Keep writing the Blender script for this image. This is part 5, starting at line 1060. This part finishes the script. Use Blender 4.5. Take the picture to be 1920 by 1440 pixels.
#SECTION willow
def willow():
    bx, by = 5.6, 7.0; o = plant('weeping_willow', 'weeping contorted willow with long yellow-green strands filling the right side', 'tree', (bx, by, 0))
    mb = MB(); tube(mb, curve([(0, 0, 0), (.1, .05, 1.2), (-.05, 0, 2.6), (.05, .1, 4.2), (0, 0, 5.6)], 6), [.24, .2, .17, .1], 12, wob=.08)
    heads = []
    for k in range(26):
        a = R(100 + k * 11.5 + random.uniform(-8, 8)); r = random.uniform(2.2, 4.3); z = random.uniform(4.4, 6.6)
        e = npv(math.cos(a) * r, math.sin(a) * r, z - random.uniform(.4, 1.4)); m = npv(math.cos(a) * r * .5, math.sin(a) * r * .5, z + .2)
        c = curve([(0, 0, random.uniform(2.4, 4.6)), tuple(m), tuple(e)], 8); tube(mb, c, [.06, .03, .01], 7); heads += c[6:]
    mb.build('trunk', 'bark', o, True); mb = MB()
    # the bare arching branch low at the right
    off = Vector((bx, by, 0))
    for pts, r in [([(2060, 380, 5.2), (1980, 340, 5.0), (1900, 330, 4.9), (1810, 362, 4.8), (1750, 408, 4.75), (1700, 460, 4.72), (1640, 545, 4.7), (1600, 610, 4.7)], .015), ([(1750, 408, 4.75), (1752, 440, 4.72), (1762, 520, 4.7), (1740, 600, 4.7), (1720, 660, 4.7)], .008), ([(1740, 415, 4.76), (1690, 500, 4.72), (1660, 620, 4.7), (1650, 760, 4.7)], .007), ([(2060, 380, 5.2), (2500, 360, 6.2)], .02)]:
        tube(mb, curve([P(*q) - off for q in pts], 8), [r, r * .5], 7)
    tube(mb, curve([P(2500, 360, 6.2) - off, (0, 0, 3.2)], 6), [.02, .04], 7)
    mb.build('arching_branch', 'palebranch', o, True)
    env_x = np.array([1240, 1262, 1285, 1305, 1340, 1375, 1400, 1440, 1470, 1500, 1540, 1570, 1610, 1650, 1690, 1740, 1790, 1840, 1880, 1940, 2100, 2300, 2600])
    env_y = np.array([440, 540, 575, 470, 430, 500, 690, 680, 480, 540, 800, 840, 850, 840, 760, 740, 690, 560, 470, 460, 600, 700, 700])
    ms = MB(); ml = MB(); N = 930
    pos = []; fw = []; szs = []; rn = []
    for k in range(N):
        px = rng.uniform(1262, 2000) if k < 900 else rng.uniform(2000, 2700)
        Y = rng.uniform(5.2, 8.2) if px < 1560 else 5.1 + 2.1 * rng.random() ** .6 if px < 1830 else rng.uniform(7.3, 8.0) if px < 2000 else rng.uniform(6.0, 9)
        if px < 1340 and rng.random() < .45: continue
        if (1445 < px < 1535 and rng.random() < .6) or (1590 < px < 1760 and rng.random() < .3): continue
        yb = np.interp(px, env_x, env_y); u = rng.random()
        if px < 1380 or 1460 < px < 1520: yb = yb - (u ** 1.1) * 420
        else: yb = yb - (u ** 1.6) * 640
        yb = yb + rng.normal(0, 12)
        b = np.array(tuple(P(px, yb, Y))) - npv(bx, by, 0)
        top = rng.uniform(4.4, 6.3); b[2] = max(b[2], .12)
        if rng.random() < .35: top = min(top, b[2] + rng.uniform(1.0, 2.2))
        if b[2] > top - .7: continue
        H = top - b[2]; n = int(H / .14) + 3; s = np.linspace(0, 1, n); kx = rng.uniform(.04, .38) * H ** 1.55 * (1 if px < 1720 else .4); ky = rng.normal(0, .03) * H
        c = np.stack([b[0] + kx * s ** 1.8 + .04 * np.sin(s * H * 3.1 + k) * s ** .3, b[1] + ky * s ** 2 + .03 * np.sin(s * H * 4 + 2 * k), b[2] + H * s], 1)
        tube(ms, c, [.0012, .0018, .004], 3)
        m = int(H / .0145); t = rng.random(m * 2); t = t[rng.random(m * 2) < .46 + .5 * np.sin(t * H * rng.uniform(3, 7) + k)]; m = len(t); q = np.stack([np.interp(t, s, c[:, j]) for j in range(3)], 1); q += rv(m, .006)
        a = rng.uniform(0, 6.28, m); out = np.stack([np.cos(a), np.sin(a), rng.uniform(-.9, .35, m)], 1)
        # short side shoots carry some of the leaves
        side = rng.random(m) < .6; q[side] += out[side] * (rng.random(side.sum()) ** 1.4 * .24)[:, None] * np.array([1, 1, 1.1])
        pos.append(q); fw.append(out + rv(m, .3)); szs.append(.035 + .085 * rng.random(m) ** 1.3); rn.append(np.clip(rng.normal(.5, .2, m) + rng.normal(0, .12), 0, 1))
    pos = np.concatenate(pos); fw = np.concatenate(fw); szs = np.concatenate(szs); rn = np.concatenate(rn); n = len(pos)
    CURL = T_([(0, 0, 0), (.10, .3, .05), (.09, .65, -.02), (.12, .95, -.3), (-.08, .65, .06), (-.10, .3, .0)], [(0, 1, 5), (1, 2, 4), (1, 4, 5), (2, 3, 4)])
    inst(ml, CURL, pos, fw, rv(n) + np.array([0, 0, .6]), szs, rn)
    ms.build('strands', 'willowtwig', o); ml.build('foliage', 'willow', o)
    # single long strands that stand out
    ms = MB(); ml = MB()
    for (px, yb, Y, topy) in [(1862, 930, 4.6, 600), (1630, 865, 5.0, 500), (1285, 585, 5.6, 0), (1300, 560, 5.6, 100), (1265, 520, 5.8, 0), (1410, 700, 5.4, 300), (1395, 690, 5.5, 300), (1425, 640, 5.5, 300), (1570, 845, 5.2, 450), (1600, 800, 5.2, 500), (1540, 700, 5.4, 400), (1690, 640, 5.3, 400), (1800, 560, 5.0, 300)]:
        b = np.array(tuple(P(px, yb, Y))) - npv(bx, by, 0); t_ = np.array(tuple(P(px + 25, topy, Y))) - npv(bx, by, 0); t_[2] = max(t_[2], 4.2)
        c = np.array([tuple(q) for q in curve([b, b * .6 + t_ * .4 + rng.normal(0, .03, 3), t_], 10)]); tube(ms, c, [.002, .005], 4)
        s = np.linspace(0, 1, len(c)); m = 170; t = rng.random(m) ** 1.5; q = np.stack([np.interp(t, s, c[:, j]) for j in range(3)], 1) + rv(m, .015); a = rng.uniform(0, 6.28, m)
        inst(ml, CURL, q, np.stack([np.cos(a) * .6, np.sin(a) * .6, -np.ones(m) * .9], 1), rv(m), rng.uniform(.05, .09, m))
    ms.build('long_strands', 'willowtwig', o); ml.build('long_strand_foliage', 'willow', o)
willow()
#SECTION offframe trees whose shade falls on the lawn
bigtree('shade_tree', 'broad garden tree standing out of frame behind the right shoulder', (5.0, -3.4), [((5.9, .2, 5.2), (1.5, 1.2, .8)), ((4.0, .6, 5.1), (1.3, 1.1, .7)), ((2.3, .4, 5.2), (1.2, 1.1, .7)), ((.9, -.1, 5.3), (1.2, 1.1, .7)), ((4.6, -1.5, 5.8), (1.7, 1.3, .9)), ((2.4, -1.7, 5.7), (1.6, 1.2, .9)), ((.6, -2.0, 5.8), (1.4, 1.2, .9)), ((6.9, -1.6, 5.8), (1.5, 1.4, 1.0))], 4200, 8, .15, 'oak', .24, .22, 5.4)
━━━━━━
> Request: Please repeat the listing exactly, with nothing left out.

> Answer to this problem:
Keep writing the Blender script for this image. This is part 5, starting at line 1060. This part finishes the script. Use Blender 4.5. Take the picture to be 1920 by 1440 pixels.
#SECTION willow
def willow():
    bx, by = 5.6, 7.0; o = plant('weeping_willow', 'weeping contorted willow with long yellow-green strands filling the right side', 'tree', (bx, by, 0))
    mb = MB(); tube(mb, curve([(0, 0, 0), (.1, .05, 1.2), (-.05, 0, 2.6), (.05, .1, 4.2), (0, 0, 5.6)], 6), [.24, .2, .17, .1], 12, wob=.08)
    heads = []
    for k in range(26):
        a = R(100 + k * 11.5 + random.uniform(-8, 8)); r = random.uniform(2.2, 4.3); z = random.uniform(4.4, 6.6)
        e = npv(math.cos(a) * r, math.sin(a) * r, z - random.uniform(.4, 1.4)); m = npv(math.cos(a) * r * .5, math.sin(a) * r * .5, z + .2)
        c = curve([(0, 0, random.uniform(2.4, 4.6)), tuple(m), tuple(e)], 8); tube(mb, c, [.06, .03, .01], 7); heads += c[6:]
    mb.build('trunk', 'bark', o, True); mb = MB()
    # the bare arching branch low at the right
    off = Vector((bx, by, 0))
    for pts, r in [([(2060, 380, 5.2), (1980, 340, 5.0), (1900, 330, 4.9), (1810, 362, 4.8), (1750, 408, 4.75), (1700, 460, 4.72), (1640, 545, 4.7), (1600, 610, 4.7)], .015), ([(1750, 408, 4.75), (1752, 440, 4.72), (1762, 520, 4.7), (1740, 600, 4.7), (1720, 660, 4.7)], .008), ([(1740, 415, 4.76), (1690, 500, 4.72), (1660, 620, 4.7), (1650, 760, 4.7)], .007), ([(2060, 380, 5.2), (2500, 360, 6.2)], .02)]:
        tube(mb, curve([P(*q) - off for q in pts], 8), [r, r * .5], 7)
    tube(mb, curve([P(2500, 360, 6.2) - off, (0, 0, 3.2)], 6), [.02, .04], 7)
    mb.build('arching_branch', 'palebranch', o, True)
    env_x = np.array([1240, 1262, 1285, 1305, 1340, 1375, 1400, 1440, 1470, 1500, 1540, 1570, 1610, 1650, 1690, 1740, 1790, 1840, 1880, 1940, 2100, 2300, 2600])
    env_y = np.array([440, 540, 575, 470, 430, 500, 690, 680, 480, 540, 800, 840, 850, 840, 760, 740, 690, 560, 470, 460, 600, 700, 700])
    ms = MB(); ml = MB(); N = 930
    pos = []; fw = []; szs = []; rn = []
    for k in range(N):
        px = rng.uniform(1262, 2000) if k < 900 else rng.uniform(2000, 2700)
        Y = rng.uniform(5.2, 8.2) if px < 1560 else 5.1 + 2.1 * rng.random() ** .6 if px < 1830 else rng.uniform(7.3, 8.0) if px < 2000 else rng.uniform(6.0, 9)
        if px < 1340 and rng.random() < .45: continue
        if (1445 < px < 1535 and rng.random() < .6) or (1590 < px < 1760 and rng.random() < .3): continue
        yb = np.interp(px, env_x, env_y); u = rng.random()
        if px < 1380 or 1460 < px < 1520: yb = yb - (u ** 1.1) * 420
        else: yb = yb - (u ** 1.6) * 640
        yb = yb + rng.normal(0, 12)
        b = np.array(tuple(P(px, yb, Y))) - npv(bx, by, 0)
        top = rng.uniform(4.4, 6.3); b[2] = max(b[2], .12)
        if rng.random() < .35: top = min(top, b[2] + rng.uniform(1.0, 2.2))
        if b[2] > top - .7: continue
        H = top - b[2]; n = int(H / .14) + 3; s = np.linspace(0, 1, n); kx = rng.uniform(.04, .38) * H ** 1.55 * (1 if px < 1720 else .4); ky = rng.normal(0, .03) * H
        c = np.stack([b[0] + kx * s ** 1.8 + .04 * np.sin(s * H * 3.1 + k) * s ** .3, b[1] + ky * s ** 2 + .03 * np.sin(s * H * 4 + 2 * k), b[2] + H * s], 1)
        tube(ms, c, [.0012, .0018, .004], 3)
        m = int(H / .0145); t = rng.random(m * 2); t = t[rng.random(m * 2) < .46 + .5 * np.sin(t * H * rng.uniform(3, 7) + k)]; m = len(t); q = np.stack([np.interp(t, s, c[:, j]) for j in range(3)], 1); q += rv(m, .006)
        a = rng.uniform(0, 6.28, m); out = np.stack([np.cos(a), np.sin(a), rng.uniform(-.9, .35, m)], 1)
        # short side shoots carry some of the leaves
        side = rng.random(m) < .6; q[side] += out[side] * (rng.random(side.sum()) ** 1.4 * .24)[:, None] * np.array([1, 1, 1.1])
        pos.append(q); fw.append(out + rv(m, .3)); szs.append(.035 + .085 * rng.random(m) ** 1.3); rn.append(np.clip(rng.normal(.5, .2, m) + rng.normal(0, .12), 0, 1))
    pos = np.concatenate(pos); fw = np.concatenate(fw); szs = np.concatenate(szs); rn = np.concatenate(rn); n = len(pos)
    CURL = T_([(0, 0, 0), (.10, .3, .05), (.09, .65, -.02), (.12, .95, -.3), (-.08, .65, .06), (-.10, .3, .0)], [(0, 1, 5), (1, 2, 4), (1, 4, 5), (2, 3, 4)])
    inst(ml, CURL, pos, fw, rv(n) + np.array([0, 0, .6]), szs, rn)
    ms.build('strands', 'willowtwig', o); ml.build('foliage', 'willow', o)
    # single long strands that stand out
    ms = MB(); ml = MB()
    for (px, yb, Y, topy) in [(1862, 930, 4.6, 600), (1630, 865, 5.0, 500), (1285, 585, 5.6, 0), (1300, 560, 5.6, 100), (1265, 520, 5.8, 0), (1410, 700, 5.4, 300), (1395, 690, 5.5, 300), (1425, 640, 5.5, 300), (1570, 845, 5.2, 450), (1600, 800, 5.2, 500), (1540, 700, 5.4, 400), (1690, 640, 5.3, 400), (1800, 560, 5.0, 300)]:
        b = np.array(tuple(P(px, yb, Y))) - npv(bx, by, 0); t_ = np.array(tuple(P(px + 25, topy, Y))) - npv(bx, by, 0); t_[2] = max(t_[2], 4.2)
        c = np.array([tuple(q) for q in curve([b, b * .6 + t_ * .4 + rng.normal(0, .03, 3), t_], 10)]); tube(ms, c, [.002, .005], 4)
        s = np.linspace(0, 1, len(c)); m = 170; t = rng.random(m) ** 1.5; q = np.stack([np.interp(t, s, c[:, j]) for j in range(3)], 1) + rv(m, .015); a = rng.uniform(0, 6.28, m)
        inst(ml, CURL, q, np.stack([np.cos(a) * .6, np.sin(a) * .6, -np.ones(m) * .9], 1), rv(m), rng.uniform(.05, .09, m))
    ms.build('long_strands', 'willowtwig', o); ml.build('long_strand_foliage', 'willow', o)
willow()
#SECTION offframe trees whose shade falls on the lawn
bigtree('shade_tree', 'broad garden tree standing out of frame behind the right shoulder', (5.0, -3.4), [((5.9, .2, 5.2), (1.5, 1.2, .8)), ((4.0, .6, 5.1), (1.3, 1.1, .7)), ((2.3, .4, 5.2), (1.2, 1.1, .7)), ((.9, -.1, 5.3), (1.2, 1.1, .7)), ((4.6, -1.5, 5.8), (1.7, 1.3, .9)), ((2.4, -1.7, 5.7), (1.6, 1.2, .9)), ((.6, -2.0, 5.8), (1.4, 1.2, .9)), ((6.9, -1.6, 5.8), (1.5, 1.4, 1.0))], 4200, 8, .15, 'oak', .24, .22, 5.4)